Ok, so after this blog has remained dormant for *cough cough* years, I am reviving it as an online journal as I train for a half marathon. I am a stay at home 32 year old mother of 4 (DD7, DD6, DS2 and DS16months). I am a Navy veteran, but have been out since 2006. I would love to lose 60 pounds to get back to my post-kids weight, but realistically would be pleased with losing 40. I am currently following the Jeff Galloway training program for beginning runners (found here: http://as1.wdpromedia.com/media/ewwos/pdf/rundisney/training-programs/WnD12beg.pdf) I am six weeks into the training. When I started I was smart in saying that I was only going to work on the distance and then work on running faster, but of course, I did not do that. I have been going further and running faster each and every week. The problem is that I am overweight and my body is not used to carrying this much weight over this long a distance this quickly. The pain in my knees has been, well, intense to say the least. At its worst it was bad enough to keep me awake at night. I took the last week easy and the pain has (mostly) subsided so for my first run this week (tomorrow) I will be easing up on the speed quite a bit. And, yes, I do realize the irony in this- I started running to lose weight, but now I’m realizing I’m going to need to lose weight to be able to run! Even when I was in the Navy, running was torture. I hated every mile of those forced “fun” group runs. Yet here I am, willingly running. My life has reached the point where I am glad to get the chance to get out of the house and be alone with my thoughts and the relief that comes from FINALLY doing something good for myself. When I started this more than a month ago my goal was to be able to run Disney’s Wine and Dine Half Marathon in November. Because running has to be more fun at WDW- everything else is! Plus, I love that place. I would walk through hot coals to be able to go there, so comparatively, running 13.1 miles is easy, right? Unfortunately that plan has hit the rather regrettable snag of my husband doesn’t want to pay for (another) vacation to Disney World. So I am going to have to dig down and find the real motivation to keep going. Hence the blog. It serves as my journal as well as a public declaration of my intentions. Whenever I start to diet or work out, I keep quiet about it so when I inevitably fail, no one knows. Not this time. Join me for my journey, because I am in it for the long run :)

Tuesday, July 20, 2010

Hi, Shannon! I'm sure you are the only person who still holds out hope that I will someday post again, and here is your reward: my first post using my iPhone. The girls are putting their stuffed dogs in diapers, Baby Robert is playing with his gumball machine( I refer to it as his Servo, but it's merely for my enjoyment as I'm the only o e who gets the reference).
I am thinking about your post about Push the trash can and that led to the thought of the talking Mickey heads they now have, and as cool as being able to chat with the Mouse would be, I almost don't want it to happen. Because the only other two attraction with the live interactions are the Laught Warehouse and Turtle Talk. And the voices are really hit or miss. And to have a miss with Mickey's voice would just be wrong. Like when you see and ugly princes. It's jarring and distracting and instead of getting caught up in the illusion of meeting Aurora instead you are wondering how old this woman is and is Disney really that hard up for pretty people that this is as good as it gets and if they've lowered their standards so maybe I can get a job here too. See how distracting that is?
I just don't know if there are enough people in the world who do a good enough Mickey impressionwho are also willing to work for Disney pay.

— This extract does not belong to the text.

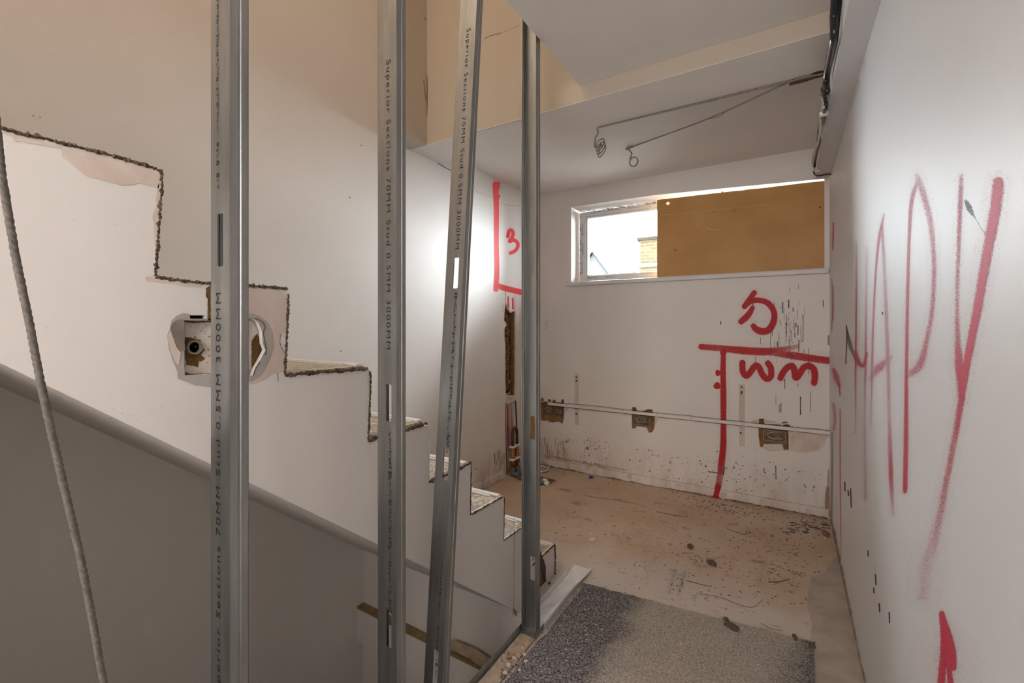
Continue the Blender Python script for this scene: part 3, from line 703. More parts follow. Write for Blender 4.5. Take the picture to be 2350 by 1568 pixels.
cr.line([(1005, 375), (1015, 381), (1035, 392)], 1.6, .8); cr.line([(1088, 428), (1096, 440), (1115, 447), (1130, 453)], 1.2, .35); cr.line([(1150, 466), (1165, 471), (1193, 472)], 1.2, .35)
cr.line([(1183, 921), (1185, 960), (1186, 985), (1191, 1060)], 3.2, .9); cr.line([(1161, 925), (1160, 980), (1162, 1040), (1163, 1090)], 1.8, .8)
cr.line([(1160, 668), (1160, 690)], 1.2, .7); cr.line([(1154, 700), (1154, 716)], 1, .5); cr.line([(1182, 676), (1182, 712)], .9, .5)
for u, v in [(801, 452), (828, 333), (1090, 1075), (780, 805), (90, 268), (75, 265)]: cr.line([(u, v), (u + 3, v + 2)], 1.8, .6, 2)
cr.build('crack', 'smear_black', wall_left)
br = Strokes(dict(x=XL), off)
for i in range(30):
    u = random.uniform(1133, 1160); v = 1030 + random.uniform(0, 40); br.line([(u, v), (u + random.uniform(-1, 1), v + random.uniform(8, 26))], random.uniform(1, 3), random.uniform(.2, .55), 3)
br.build('dirt_streak', 'smear_brown', wall_left)
# stairwell end wall: cracks
cr = Strokes(dict(y=YN), Vector((0, -0.0008, 0)))
cr.line([(1112, 88), (1130, 81), (1150, 76)], 1.6, .7); cr.line([(1150, 76), (1175, 66), (1192, 57)], 1.2, .45); cr.line([(1110, 93), (1125, 88)], 1, .3)
cr.line([(979.5, 175), (980, 215), (979.5, 266)], 2.2, .95); cr.line([(1005, 10), (1020, 2)], 1, .3)
for u in range(1094, 1195, 9): cr.line([(u, 303 - (u - 1094) * .265), (u + 5, 301 - (u - 1094) * .265)], 1.2, .4, 2)
cr.build('crack', 'smear_black', wall_stairwell)
cr = Strokes(dict(x=-1.865), Vector((0.0008, 0, 0)))
cr.line([(972.5, 184), (974, 205), (978, 232)], 1.4, .7); cr.line([(974, 41), (979, 45)], 2, .7)
cr.build('crack', 'smear_black', wall_stairwell)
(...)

Wednesday, September 23, 2009

Faith and trust

Okay, I've given in. I'm blogging. I'm a blogger. You have been blogged. Hopefully I'll do this more often than I update my Facebook page, but I make no promises.
I thought that name of my blog fit because of the Disney connotation and that fact that I don't clean ... much ...
The girls are in bed, Robert is ready to be fed and America's Next Top Model is on my DVR, so this is it for the first post.